Ghost Kitchens and the Rise of the Connected Facility

Ghost kitchens – companies providing kitchen infrastructure for new or existing food service concepts looking to expand quickly with delivery-only offerings – are rapidly gaining steam in our “new normal” and are poised to transform a significant portion of the food service industry.

While there are a few different iterations on the ghost kitchen business model, from our perspective in working with a number of them, one of the things uniting these businesses is a voracious need for and use of data. Ghost kitchens are essentially tech companies that happen to produce food.

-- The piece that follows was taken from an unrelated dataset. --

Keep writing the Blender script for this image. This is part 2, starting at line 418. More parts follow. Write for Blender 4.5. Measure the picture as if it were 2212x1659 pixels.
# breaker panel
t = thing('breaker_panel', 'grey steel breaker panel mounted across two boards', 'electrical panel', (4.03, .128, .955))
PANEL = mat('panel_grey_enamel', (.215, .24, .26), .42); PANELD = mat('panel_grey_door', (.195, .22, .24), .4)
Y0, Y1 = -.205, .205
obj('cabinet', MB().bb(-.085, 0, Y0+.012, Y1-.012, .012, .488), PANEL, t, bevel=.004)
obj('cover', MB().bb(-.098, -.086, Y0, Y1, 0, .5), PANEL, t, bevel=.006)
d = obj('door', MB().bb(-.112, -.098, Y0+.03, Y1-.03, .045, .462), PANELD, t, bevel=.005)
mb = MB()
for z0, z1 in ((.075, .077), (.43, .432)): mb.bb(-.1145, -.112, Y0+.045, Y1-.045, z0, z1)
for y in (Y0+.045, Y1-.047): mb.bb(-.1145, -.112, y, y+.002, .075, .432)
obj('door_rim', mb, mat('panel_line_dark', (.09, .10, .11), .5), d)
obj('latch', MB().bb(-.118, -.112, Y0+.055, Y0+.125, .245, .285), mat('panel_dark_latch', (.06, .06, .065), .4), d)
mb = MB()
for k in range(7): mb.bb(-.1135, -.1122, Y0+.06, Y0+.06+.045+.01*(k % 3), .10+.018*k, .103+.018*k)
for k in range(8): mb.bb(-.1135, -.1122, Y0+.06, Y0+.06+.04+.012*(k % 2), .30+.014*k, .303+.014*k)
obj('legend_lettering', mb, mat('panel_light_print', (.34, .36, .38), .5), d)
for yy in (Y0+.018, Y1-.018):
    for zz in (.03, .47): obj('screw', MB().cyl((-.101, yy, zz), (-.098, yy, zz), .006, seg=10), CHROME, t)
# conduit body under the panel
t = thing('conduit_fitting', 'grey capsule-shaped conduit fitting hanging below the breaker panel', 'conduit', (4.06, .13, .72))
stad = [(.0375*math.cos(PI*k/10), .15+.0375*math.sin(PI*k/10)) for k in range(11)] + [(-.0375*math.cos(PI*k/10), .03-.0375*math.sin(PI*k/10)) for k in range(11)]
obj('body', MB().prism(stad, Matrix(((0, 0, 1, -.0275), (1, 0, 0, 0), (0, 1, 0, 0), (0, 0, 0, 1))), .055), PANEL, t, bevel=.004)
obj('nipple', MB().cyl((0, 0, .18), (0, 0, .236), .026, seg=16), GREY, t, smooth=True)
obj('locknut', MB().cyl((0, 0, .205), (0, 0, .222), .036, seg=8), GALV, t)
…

If your business is providing infrastructure for other restaurant concepts to create and deliver their products, this demands a kind of agility and visibility that kitchens have never historically had. Pivoting from pizza to burgers, fried chicken sandwiches to dumplings, ghost kitchen infrastructure must have the means to support a wide range of clientele that often iterate quickly on ingredients and recipes.

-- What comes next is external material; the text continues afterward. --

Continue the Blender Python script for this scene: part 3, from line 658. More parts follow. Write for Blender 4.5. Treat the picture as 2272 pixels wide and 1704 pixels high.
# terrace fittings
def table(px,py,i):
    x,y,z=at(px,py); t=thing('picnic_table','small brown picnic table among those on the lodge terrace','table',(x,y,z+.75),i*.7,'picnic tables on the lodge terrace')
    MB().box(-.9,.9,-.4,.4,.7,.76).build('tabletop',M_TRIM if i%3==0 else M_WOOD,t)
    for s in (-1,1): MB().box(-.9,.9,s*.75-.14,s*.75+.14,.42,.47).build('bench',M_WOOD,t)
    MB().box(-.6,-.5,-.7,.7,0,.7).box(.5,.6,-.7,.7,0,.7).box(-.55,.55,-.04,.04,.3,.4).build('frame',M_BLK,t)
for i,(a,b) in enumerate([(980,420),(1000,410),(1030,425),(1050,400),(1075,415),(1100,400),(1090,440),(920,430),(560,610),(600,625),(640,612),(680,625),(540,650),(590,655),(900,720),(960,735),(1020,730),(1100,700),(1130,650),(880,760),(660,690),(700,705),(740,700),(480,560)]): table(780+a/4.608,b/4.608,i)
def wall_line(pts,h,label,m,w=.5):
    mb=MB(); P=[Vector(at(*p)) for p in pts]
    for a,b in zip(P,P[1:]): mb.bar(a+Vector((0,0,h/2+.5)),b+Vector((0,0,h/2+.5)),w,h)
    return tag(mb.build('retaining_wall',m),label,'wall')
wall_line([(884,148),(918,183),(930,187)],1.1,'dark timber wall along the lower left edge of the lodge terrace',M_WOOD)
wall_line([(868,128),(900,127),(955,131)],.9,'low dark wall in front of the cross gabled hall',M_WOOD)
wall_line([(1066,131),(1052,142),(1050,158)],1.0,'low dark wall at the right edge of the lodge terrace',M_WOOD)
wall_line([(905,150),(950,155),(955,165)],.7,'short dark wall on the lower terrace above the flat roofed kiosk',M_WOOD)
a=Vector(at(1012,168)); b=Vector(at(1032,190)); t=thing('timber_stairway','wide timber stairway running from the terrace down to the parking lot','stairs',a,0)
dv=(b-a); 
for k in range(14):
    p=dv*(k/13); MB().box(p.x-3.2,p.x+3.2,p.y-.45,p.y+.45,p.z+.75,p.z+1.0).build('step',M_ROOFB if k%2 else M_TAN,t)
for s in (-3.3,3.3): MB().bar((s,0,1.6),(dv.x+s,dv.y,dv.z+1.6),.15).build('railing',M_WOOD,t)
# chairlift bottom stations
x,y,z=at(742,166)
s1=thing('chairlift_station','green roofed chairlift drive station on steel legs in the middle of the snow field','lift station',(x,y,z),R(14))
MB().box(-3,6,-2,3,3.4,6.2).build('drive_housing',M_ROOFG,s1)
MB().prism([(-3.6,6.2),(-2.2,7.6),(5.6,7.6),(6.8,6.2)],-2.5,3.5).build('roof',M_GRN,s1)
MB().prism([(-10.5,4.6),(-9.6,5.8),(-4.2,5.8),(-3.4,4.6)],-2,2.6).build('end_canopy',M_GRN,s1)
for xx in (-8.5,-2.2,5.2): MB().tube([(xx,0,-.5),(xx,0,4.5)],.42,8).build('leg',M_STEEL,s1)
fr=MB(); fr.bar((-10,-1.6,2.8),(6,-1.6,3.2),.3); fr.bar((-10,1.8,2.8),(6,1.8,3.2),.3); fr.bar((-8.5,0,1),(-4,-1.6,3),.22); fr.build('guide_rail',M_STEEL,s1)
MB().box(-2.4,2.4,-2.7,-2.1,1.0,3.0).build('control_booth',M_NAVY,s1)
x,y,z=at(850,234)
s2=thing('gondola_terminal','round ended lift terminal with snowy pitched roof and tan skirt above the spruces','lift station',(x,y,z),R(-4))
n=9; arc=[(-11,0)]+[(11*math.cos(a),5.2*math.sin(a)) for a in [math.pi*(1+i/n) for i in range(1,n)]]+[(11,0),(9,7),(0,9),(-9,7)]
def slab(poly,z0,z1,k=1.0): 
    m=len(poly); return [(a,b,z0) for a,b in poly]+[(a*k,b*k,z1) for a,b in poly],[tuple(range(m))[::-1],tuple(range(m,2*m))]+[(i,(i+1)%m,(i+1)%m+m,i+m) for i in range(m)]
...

Having cooking equipment that can communicate critical data to ensure maximum uptime and high product quality while minimizing operating costs help ghost kitchen operators deliver on their promises to their clients. Ghost kitchen equipment also needs the ability to receive menu or recipe updates on a regular basis as offerings – or clientele using the equipment – change.

As an example, a typical QSR might update recipes on key cooking equipment three or four times per year as they have seasonal menu changes or limited time offers (LTOs). We are working with a ghost kitchen concept that requires multiple menu changes to their equipment per day.

These kinds of capabilities enabling the innovative and disruptive food service business models for ghost kitchens were really not feasible before the advent of solutions like Open Kitchen, which can integrate across kitchen equipment from any OEM, help maintain safe food storage conditions, and control energy consumption to improve profitability.

We are intrigued by the promise of ghost kitchens to drive more innovation in the food service industry and are excited to be playing a key role in this disruptive new model.